While I apologize for the long-winded history lesson, it was necessary in order to fully grasp the political climate in the Island. A full resolution of the status issue, in my opinion, is very complicated and will not come around until very far in the future. The governor we had for the most part of the 90s was an avid supporter of statehood, and by "avid supporter" I mean he advocated "statehood or nothing", and he made sure that this would be the only viable option. He got away with signing some laws that pretty much destroyed a large chunk of the local economy, such that the Island would entirely depend on the US for all things economic, thus rendering it impossible for PR to sustain itself if it became an independent country. And his administration has gone down in the history books as the most corrupt ever, with many people appointed by him having served time in prison. He was, however, a very charismatic individual, and so he currently sits on the PR senate (yes, people still voted for him).

There are various other little issues that arise if you try to consider Puerto Rico becoming a state. The first one is language. True, there are a lot of people in California, Texas, Arizona, Florida and New York who speak Spanish -- but if Puerto Rico became a state, then there would be a state where the main language would be spanish, and english would be a second language. I once read somewhere a sarcastic comment that read something like: "Would Congress really enjoy annexing a state where the entire population is 4 million latinos?". Puerto Rican culture is remarkably different than US culture -- yet, at the same time, it is very much "americanized". Damned if you do, damned if you don't. We're way too Latinos to be called Americans, yet we're too Americans to be called Latinos.

And, of course, there are many very good points about becoming a state. If PR becomes a state, things would be much smoother and easier for, say, a student who gets her BS degree in a university in Puerto Rico and then decides to go to grad school in the States. The transition would be as easy as moving from State A to State B, instead of some weird hybrid of State A-State B and Country A-Country B. And also, you know, getting representation in Congress. This would greatly increase minority representation there in DC. And Puerto Ricans would get to vote in presidential elections -- although, I must warn you, this might be a bit touchy... I had absolutely no clue about US politics before I moved here. True, I wasn't *all that* interested in politics, but most people I know in PR don't really know how the US political system works. Example -- talking to my aunt (who is a very well-educated woman) about why I don't like President Bush, her reaction was "Well, he's the President. He probably knows best". After probing her with various questions about Iraq, evolution and domestic spying, I realized her only knowledge of US politics is that Bush is the President, and as such, he must know best. It's true that I might be generalizing a bit, but it's quite scary that a well-educated woman who is very aware of the Puerto Rican political climate doens't know what's going on in US politics, and this could very well be the norm.
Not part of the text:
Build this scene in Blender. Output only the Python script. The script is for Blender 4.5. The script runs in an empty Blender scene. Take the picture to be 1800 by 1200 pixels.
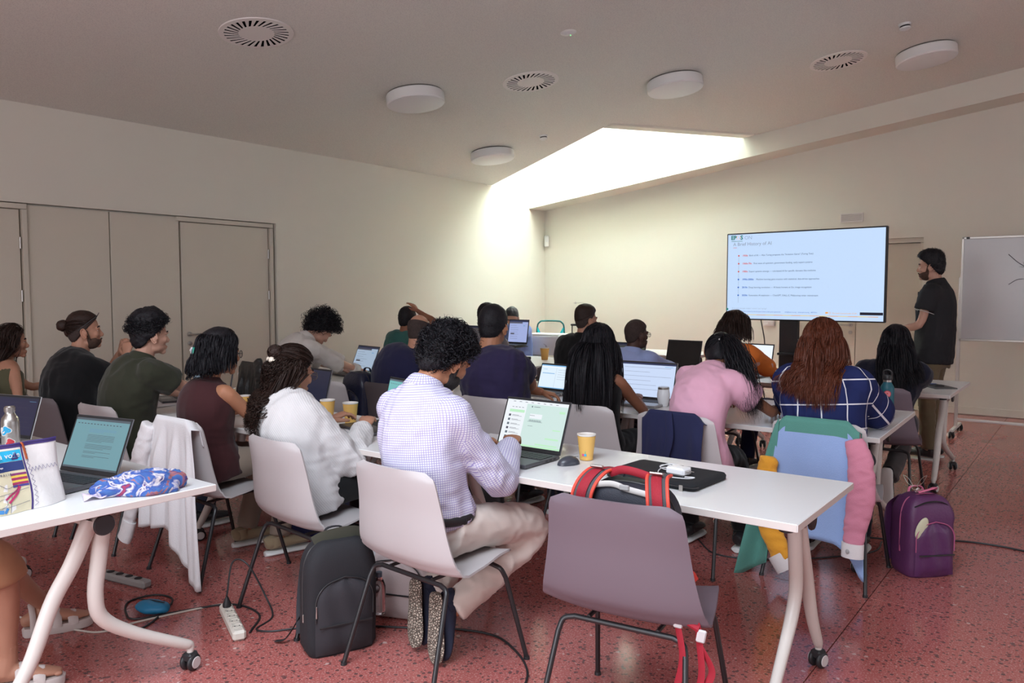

And what about becoming an independent country? Well, there could be various problems -- the main one being the pretty much non-existent local economy. And there could also be various benefits -- national sovereignty and a seat in the United Nations, for example. But in general, both options are troublesome at the moment, at least in my opinion. It seems that becoming a state is less troublesome, but there would still be problems, even if all Puerto Ricans wanted it, would Congress grant it? And it would throw off the number balances in the Senate and in the House of Representatives, and the flag would change, and Puerto Rico would lose the Olympic team, etc, etc, etc. I've heard that maybe an addition of PR as a state would be similar to what happened when Hawaii joined in, but I don't know much about that, so I can't comment on it.

Right now there are three "status projects" in the senate and the house of representatives in Puerto Rico. The one that gets aproved will get passed over to the non-voting member in Congress. He would then present it in Congress or to the White House or something. I've been keeping track of it in a Puerto Rican online newspaper. And all I can think of is "Do they seriously think that Bush is going to look at their status project *now*? Please!". Their plan is to get the status resolved by the end of 2006. I don't see it happening. Yes, it needs to be solved, but I think it's a much more complicated issue than just deciding between Option A/Option B.
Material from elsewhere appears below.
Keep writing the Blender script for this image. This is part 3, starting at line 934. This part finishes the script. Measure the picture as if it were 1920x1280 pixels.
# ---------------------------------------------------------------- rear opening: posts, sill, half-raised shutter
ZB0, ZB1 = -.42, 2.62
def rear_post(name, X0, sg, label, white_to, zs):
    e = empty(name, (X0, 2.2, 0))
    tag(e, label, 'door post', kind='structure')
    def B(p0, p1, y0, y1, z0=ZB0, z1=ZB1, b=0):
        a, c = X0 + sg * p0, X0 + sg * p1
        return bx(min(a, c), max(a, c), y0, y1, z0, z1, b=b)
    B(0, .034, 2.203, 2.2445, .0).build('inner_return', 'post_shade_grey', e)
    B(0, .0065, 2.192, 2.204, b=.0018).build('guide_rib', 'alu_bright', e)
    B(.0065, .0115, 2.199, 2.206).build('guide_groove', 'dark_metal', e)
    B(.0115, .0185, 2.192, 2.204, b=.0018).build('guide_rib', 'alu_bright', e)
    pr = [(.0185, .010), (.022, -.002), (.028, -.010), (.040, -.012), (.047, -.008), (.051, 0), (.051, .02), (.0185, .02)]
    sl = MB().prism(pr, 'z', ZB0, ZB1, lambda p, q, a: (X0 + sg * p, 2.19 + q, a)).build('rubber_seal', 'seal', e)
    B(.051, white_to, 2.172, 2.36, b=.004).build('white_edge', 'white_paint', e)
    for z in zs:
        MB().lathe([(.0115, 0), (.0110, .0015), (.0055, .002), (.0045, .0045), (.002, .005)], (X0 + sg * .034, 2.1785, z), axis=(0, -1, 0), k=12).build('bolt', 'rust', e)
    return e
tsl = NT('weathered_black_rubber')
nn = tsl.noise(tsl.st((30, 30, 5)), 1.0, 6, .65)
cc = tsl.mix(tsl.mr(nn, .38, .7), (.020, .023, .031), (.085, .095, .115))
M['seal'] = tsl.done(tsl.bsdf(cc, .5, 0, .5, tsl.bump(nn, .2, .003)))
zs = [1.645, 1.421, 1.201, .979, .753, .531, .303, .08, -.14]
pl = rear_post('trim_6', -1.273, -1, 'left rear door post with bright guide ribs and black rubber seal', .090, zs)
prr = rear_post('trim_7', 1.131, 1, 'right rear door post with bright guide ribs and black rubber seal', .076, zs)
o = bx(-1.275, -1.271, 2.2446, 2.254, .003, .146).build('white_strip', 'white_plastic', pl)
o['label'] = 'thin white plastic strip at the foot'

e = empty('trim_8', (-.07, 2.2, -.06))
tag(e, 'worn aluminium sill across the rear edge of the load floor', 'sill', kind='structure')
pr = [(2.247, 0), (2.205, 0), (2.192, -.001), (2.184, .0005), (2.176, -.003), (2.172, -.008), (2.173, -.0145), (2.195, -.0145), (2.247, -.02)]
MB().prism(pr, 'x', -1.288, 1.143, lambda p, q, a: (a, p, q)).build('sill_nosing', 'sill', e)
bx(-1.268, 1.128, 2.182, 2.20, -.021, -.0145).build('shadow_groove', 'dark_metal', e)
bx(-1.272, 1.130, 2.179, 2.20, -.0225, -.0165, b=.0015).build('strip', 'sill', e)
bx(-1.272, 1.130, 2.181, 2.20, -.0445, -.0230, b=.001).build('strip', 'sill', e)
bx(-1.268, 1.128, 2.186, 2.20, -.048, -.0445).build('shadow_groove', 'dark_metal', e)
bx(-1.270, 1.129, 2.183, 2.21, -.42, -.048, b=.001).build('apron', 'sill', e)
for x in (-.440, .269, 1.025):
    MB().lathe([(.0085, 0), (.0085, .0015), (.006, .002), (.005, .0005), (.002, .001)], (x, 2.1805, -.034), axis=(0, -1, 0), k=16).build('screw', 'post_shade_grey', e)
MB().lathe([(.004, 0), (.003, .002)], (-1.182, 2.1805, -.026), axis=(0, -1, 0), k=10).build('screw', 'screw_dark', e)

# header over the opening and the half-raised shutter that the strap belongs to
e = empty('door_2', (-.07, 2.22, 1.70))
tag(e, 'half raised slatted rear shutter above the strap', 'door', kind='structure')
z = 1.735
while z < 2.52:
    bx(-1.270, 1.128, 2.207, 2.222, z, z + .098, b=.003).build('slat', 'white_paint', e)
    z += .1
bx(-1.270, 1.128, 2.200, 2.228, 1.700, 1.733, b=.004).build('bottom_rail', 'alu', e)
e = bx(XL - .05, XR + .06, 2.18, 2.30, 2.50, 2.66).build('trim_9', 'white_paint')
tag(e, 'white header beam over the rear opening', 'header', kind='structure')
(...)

Again, apologies for the really, REALLY long comment. I hope I haven't bored anyone...

Emily, thank you very much for your comment. I appreciate hearing directly from someone who knows about a situation.
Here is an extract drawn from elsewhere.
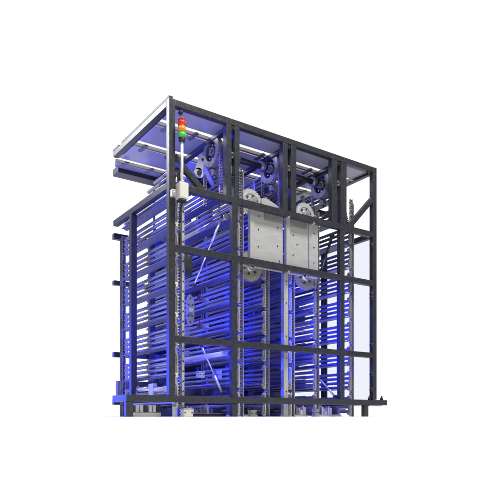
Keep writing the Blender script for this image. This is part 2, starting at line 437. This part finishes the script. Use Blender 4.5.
# ------------------------------------------------------------------ drive wheels under the roof
def drive(x, y, z, label):
    d = thing('drive_unit', label, 'drive unit', (x,y,z), 'drive units under the roof')
    MB().ring((x,y,z), 'x', .064, .098, -.018, .016, teeth=34, th=.006).build('toothed_ring', 'ring', d)
    flg = MB().ring((x,y,z), 'x', .030, .0635, .004, .012).build('flange', 'dark', d)
    MB().tube((x-.012,y,z),(x+.010,y,z),.029,24).tube((x-.024,y,z),(x-.0125,y,z),.012,16).build('hub', 'ring', d)
    MB().tube((x+.014,y,z),(x+.030,y,z),.070,28).tube((x+.030,y,z),(x+.120,y,z),.062,28).build('gearbox', 'dark', d)
    for i in range(8):
        a = 2*PI*i/8; MB().tube((x-.004,y+math.cos(a)*.046,z+math.sin(a)*.046),(x+.004,y+math.cos(a)*.046,z+math.sin(a)*.046),.006,8).build('bolt', 'steel', flg)
    MB().prism([(y-.03,z-.06),(y+.03,z-.06),(y+.022,z-.165),(y-.022,z-.165)], 'x', x+.016, x+.028).tube((x-.005,y,z-.135),(x+.04,y,z-.135),.022,16).build('torque_arm', 'chain', d, .002)
    for s_ in (-1, 1):
        chain_links(x, y+s_*.1005, 1.43, z).build('chain_strand', 'chain', d)
    return d
drive(.428, .21, 1.755, 'drive wheel with black gearbox nearest the signal light')
drive(.910, .21, 1.755, 'drive wheel with black gearbox middle of the three under the roof')
drive(1.388, .21, 1.750, 'drive wheel with black gearbox farthest from the signal light')
for a_, b_, w in ((.552,.870,'left and middle'),(1.034,1.345,'middle and right')):
    d = thing('drive_shaft', 'dark shaft joining the %s drive wheels under the roof' % w, 'shaft', ((a_+b_)/2,.21,1.755), 'shafts between the drive wheels')
    MB().tube((a_,.21,1.755),(b_,.21,1.755),.020,20).build('tube', 'dark', d)
    for x in (a_+.04, b_-.06): MB().tube((x,.21,1.755),(x+.04,.21,1.755),.034,20).build('coupling', 'ring', d)
for x, z, w in ((.456,1.675,'left'),(.914,1.700,'middle'),(1.375,1.700,'right')):
    p = thing('idler_pulley', 'small idler pulley held between the %s pair of upper posts' % w, 'pulley', (x,.03,z), 'idler pulleys between the post pairs')
    MB().ring((x,.03,z),'y',.008,.020,-.010,.010,24).build('rim', 'steel', p)
    MB().tube((x,.012,z),(x,.05,z),.0075,12).build('axle', 'dark', p)
    MB().box(x-.010,x+.010,.045,.052,z-.12,z+.12).build('carrier', 'dark', p)
    MB().box(x-.006,x+.008,.030,.0445,z-.115,z-.065).build('sensor', 'plate', p)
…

By Mark Paris (not verified) on 27 Jan 2006 #permalink

Hi Emily!

I just wanted to clarify that Puerto Ricans (us) were granted citizenship with the Jones Act of March 2, 1917. This is an act by congress and is not guaranteed by the constitution. At any point in time Puerto Ricans could lose their US citizenship after many Puerto Ricans faught in all the wars and died for this country. I am a fierce advocate of statehood (Emily knows that) and I don't think the fact that many of us don't speak English is an obstacle (has it been an obstacle?). It is also true that we might have no idea about US politics (not me I am addicted to it) but I live in Arizona and believe me when I say that people here know less about it. One thing is for certain we love politics and in a country were only about 40% of the population vote, i.e. US (about 71620000), we could easily be a political influence. Also don't forget that there are 4 million Puerto Ricans in the island. That would put us around spot 27th in the population ranking. That is why most of the senators and representatives don't want PR to become a state. I think they are forgetting for example about people like Emily and me that came to the US to study our PhD's and have to go through not even been able to get a driver's license because they say you are not a US citizen or having to argue with a TSA officer at the Phoenix Sky Harbor Airport because I didn't have a passport and therefore I couldn't get on a plane to go home (to PR). That is just one of the reasons why I think statehood is good.

About the DC situation I disagree with making it a state. It is the capital of a Federation. It was not meant to be part of any of the states that forms the federation.It should be a neutral entity. That is my opinion. Thanks for the opportunity to express my opinion. I am glad people in the US are talking about the status situation of the territories. I hope you all have a great day!


"El propósito muda al sabio. El necio persevera."